We are witnessing a warmer and wetter climate and the ice is melting. These observations should be used as a basis for the future strategy for CO2 emissions when the decision-makers meet at the annual clima summits.

Text: climate and polar researcher (Ph.D. and Post Doc.) Sebastian H. Mernild, MARCH 2008
University of Alaska Fairbanks, Fairbanks, Alaska, USA
Increasing temperatures, higher precipitation and higher humidity are facts. During the last 100 years, the temperature on the planet has risen by between 0.3 and 0.6 degrees Celsius. Since the end of the »little ice-age« around 1920 and up to today, the temperature has risen in the Arctic, most notably since the 1970’s.
  The situation today is different than it was 70-80 years ago and there are strong indications that this time – as opposed to before – the warming will continue to increase.

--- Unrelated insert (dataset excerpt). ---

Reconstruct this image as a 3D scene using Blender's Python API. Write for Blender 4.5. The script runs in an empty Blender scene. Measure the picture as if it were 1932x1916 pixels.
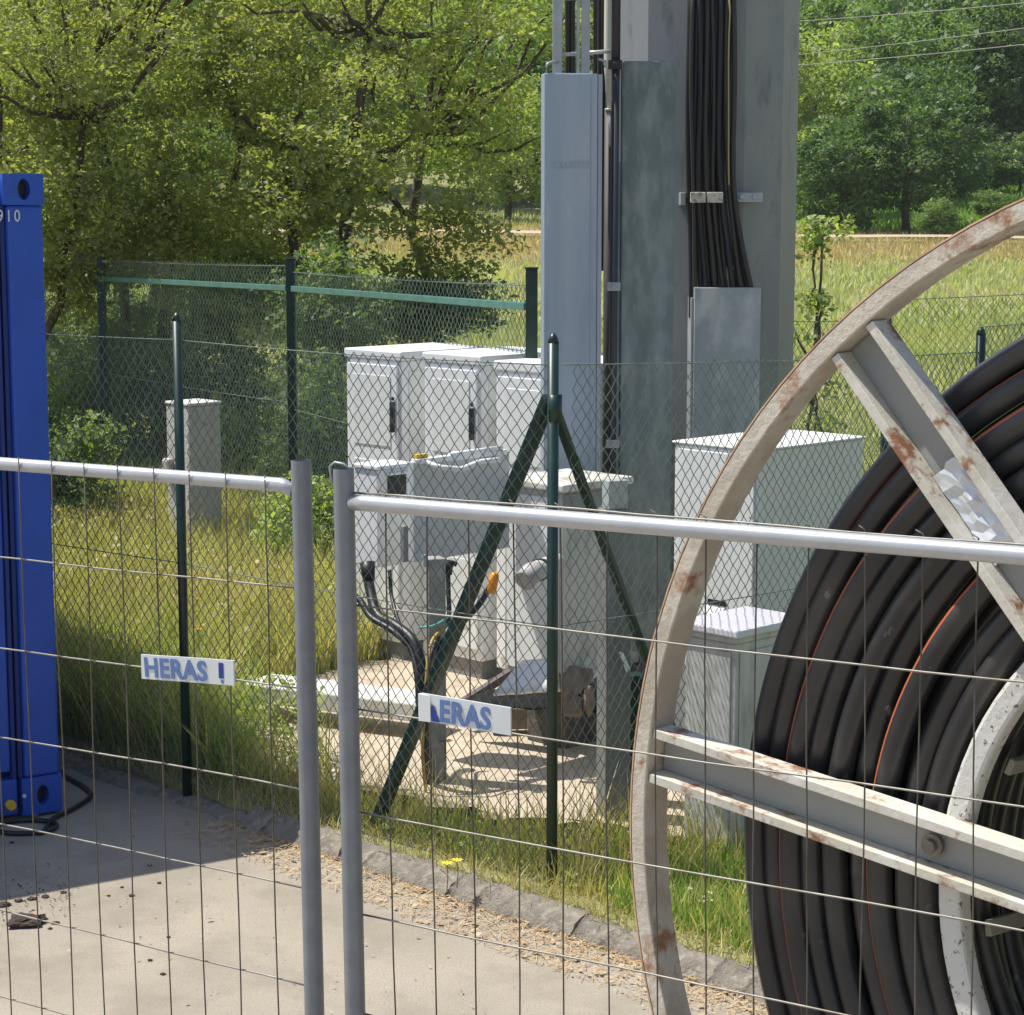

Rising temperatures are being followed by a precipitation increase of 1 per cent per decade and by an increase in humidity of over 2 per cent over the past 30 years.

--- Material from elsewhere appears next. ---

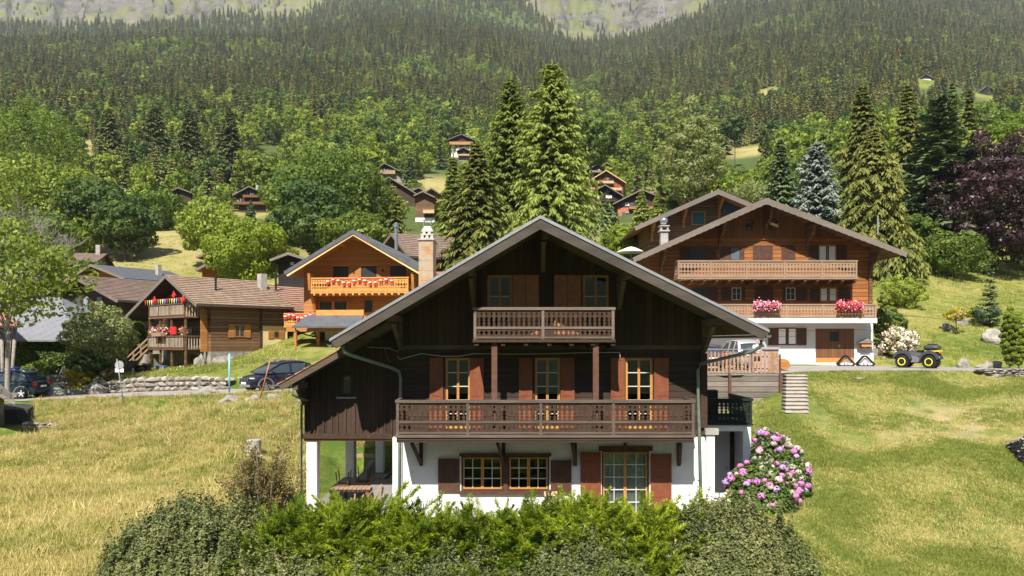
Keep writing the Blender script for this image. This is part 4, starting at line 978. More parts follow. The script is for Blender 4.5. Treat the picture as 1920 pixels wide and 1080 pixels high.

  Precipitation in the Arctic is increasing and coming in the form of rain instead of snow. The increased temperatures and the increased precipitation mean that the idyllic pictures of a white Greenland and a white North Pole are changing to a greener Greenland and a blue North Pole.

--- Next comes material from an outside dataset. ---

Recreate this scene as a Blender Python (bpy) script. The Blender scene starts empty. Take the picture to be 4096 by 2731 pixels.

More snow free periods in the Arctic
Climate change is causing a transformation of the planet, especially the delicate Arctic environment. The mutual influences of the atmosphere (troposphere), the earth and the surface of the sea have, over the past 10-15 years, changed a series of cryospheric (ice, snow, permafrost and sea ice) conditions in the Arctic environment.
  The changed climate has brought about an extension of the period of thaw by be-tween 50-60 days and of the snow-free period of 14-40 days. In 2007, the part of ice sheet that lies above a height of 2,000 metres suffered record-high melt off. The melt off for 2007 was 97% greater than average for the period 1995–2006.
  In 2007, the melt area was equal to 50% of the inland ice’s area, or 22 times the size of Denmark (about 953,600 km2). In 1996, the melt area was equal to only 28% of the area of the inland ice, or 12 times the size of Denmark (about 518,600 km2).
Melting ice cover the animal food sources
Where plants and animals could previously rely on frost and stable snow cover from September to May, there will now be many periods of thaw during the winter months, causing the snow to melt, with icing over of vegetation and snow to follow.
  This would cause life-threatening problems for some plant and animal life, like for example musk-oxen. They are not found in South East Greenland because the climate here is maritime. On the other hand, the growth season for plants is expected to start earlier. The consequences of climate change are countless and farreaching.
  Some of the consequences are harder to assess than others. As an expert, I think the tendency is worrying. The countdown to the greatest political challenge of our time has started.